The following table shows the amounts available for borrowing under the Company's revolving credit facility:
June 30,
2023
December 31,
2022
In thousands
Total facility$740,000 $800,000 
Amounts outstanding, excluding letters of credit384,000 363,000 
Amounts available for borrowing, excluding letters of credit356,000 437,000 
Letters of credit under the credit facility(1)(2)
52,693 51,630 
Amounts available for borrowing$303,307 $385,370 
Amounts available for borrowing subject to EBITDA, as defined by the Credit Agreement(3)
$151,126 $199,106 
(1) The Company has entered into standby letters of credit issued on the Company's behalf by financial institutions, and directly issued guarantees to third parties primarily related to advances received from customers and the guarantee of future performance on certain contracts. Letters of credit generally are available for draw down in the event the Company does not perform its obligations.
(2) Of these amounts, $47.3 million and $46.1 million in letters of credit relate to a JPF DCS contract in the periods ended June 30, 2023 and December 31, 2022, respectively.

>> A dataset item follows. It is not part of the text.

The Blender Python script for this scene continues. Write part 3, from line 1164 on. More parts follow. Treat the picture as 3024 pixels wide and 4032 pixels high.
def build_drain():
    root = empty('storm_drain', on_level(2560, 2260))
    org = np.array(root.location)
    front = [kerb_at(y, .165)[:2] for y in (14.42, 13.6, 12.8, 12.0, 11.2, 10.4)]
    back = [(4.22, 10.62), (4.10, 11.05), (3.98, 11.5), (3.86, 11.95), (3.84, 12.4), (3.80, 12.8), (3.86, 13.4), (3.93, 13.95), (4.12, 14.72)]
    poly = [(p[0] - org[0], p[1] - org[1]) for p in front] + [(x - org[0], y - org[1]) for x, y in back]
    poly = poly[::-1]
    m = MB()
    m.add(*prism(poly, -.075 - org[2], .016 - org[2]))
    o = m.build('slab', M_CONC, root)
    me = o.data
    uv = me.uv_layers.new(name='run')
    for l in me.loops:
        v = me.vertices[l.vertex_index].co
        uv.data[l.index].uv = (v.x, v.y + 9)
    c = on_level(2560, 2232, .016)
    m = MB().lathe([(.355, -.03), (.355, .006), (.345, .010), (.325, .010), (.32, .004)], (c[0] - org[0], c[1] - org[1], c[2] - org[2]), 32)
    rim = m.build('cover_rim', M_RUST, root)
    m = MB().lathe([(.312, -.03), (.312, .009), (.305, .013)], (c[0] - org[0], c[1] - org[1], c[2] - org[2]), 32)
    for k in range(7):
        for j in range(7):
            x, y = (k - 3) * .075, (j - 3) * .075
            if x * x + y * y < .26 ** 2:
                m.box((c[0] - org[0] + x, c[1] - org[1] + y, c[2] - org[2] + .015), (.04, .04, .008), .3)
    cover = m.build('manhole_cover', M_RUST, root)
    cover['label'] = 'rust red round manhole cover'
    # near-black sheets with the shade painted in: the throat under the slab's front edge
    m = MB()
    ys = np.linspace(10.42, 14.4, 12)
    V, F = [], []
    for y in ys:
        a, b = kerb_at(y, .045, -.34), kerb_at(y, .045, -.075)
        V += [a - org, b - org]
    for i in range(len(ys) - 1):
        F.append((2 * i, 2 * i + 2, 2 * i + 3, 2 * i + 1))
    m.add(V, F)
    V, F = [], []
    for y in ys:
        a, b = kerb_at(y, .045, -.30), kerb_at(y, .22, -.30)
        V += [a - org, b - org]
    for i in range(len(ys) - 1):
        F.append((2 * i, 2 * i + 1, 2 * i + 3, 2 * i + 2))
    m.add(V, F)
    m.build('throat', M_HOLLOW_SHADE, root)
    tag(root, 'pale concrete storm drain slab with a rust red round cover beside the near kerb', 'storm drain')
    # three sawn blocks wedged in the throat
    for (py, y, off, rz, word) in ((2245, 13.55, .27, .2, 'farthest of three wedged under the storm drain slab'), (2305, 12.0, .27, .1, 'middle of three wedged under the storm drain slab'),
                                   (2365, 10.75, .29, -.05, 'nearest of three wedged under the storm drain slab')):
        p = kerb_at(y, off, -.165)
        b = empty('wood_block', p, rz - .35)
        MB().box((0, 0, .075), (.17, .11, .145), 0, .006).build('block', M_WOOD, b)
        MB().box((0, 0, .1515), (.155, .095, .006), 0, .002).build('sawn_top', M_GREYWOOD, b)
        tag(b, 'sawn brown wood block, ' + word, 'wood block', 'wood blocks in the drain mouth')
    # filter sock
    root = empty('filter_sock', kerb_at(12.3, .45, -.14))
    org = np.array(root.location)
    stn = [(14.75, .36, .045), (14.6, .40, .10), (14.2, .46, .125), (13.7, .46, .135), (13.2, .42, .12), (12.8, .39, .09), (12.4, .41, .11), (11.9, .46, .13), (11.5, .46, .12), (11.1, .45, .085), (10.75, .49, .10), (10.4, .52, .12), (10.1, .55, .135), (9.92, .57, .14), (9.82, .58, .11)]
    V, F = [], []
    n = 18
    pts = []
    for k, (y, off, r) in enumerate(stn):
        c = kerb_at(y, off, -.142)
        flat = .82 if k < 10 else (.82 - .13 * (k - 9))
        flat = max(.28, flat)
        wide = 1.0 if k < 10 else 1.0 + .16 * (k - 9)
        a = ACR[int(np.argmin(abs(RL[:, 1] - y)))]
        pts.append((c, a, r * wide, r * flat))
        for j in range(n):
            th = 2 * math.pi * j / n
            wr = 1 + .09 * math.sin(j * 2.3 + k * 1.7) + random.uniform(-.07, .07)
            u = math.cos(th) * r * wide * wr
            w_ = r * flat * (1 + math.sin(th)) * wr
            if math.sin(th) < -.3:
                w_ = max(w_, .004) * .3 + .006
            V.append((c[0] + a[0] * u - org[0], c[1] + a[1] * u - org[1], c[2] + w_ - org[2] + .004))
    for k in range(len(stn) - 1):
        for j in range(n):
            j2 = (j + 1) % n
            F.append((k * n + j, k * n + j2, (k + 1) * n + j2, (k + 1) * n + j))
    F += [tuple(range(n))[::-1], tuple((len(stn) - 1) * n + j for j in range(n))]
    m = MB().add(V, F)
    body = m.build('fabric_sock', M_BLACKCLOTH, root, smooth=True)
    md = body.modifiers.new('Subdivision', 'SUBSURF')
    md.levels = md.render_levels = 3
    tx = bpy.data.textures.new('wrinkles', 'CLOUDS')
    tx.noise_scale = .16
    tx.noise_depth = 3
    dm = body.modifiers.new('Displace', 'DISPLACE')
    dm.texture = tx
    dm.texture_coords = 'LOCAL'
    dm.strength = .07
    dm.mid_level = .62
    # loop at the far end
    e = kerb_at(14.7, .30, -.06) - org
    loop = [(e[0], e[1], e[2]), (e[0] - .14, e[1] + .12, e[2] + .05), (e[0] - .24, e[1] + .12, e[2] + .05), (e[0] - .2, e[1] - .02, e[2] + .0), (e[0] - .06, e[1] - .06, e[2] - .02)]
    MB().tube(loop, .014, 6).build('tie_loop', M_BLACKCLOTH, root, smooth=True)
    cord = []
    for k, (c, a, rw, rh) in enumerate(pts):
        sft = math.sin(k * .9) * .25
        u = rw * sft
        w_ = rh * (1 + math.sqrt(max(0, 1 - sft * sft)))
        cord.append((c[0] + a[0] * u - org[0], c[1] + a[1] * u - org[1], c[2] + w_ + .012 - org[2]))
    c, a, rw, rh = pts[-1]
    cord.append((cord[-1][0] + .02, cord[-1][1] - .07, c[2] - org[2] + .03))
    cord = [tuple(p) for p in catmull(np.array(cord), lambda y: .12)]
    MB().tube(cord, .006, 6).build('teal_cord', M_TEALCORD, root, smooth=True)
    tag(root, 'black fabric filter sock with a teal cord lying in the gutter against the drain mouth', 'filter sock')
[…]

(3) The Company's Convertible Notes will mature in 2024. The Company is currently assessing potential options for the refinancing of these instruments prior to their scheduled maturity. With the extension of the Credit Agreement, the Company maintained sufficient capacity to use proceeds from this facility to repay the Convertible Notes. The amounts available for borrowing subject to EBITDA represents amounts available for borrowing after considering the Company's total debt obligations including its Credit Agreement and Convertible Notes.

Debt issuance costs in connection with the Credit Agreement have been capitalized. The Company incurred $4.8 million of debt issuance costs in connection with the amendment of the Credit Agreement in 2023, which are being amortized over the term of the agreement with the debt issuance costs associated with the previous existing credit facility for lenders that remained in the Credit Agreement. In the second quarter of 2023, the Company recorded a write-off of debt issuance costs of $0.6 million related to lenders that are no longer participating in the Credit Agreement. Total amortization expense for the three-month fiscal periods ended June 30, 2023 and July 1, 2022 was $0.6 million and $0.3 million, respectively. Total amortization expense for the six-month fiscal periods ended June 30, 2023 and July 1, 2022 was $1.2 million and $0.5 million, respectively.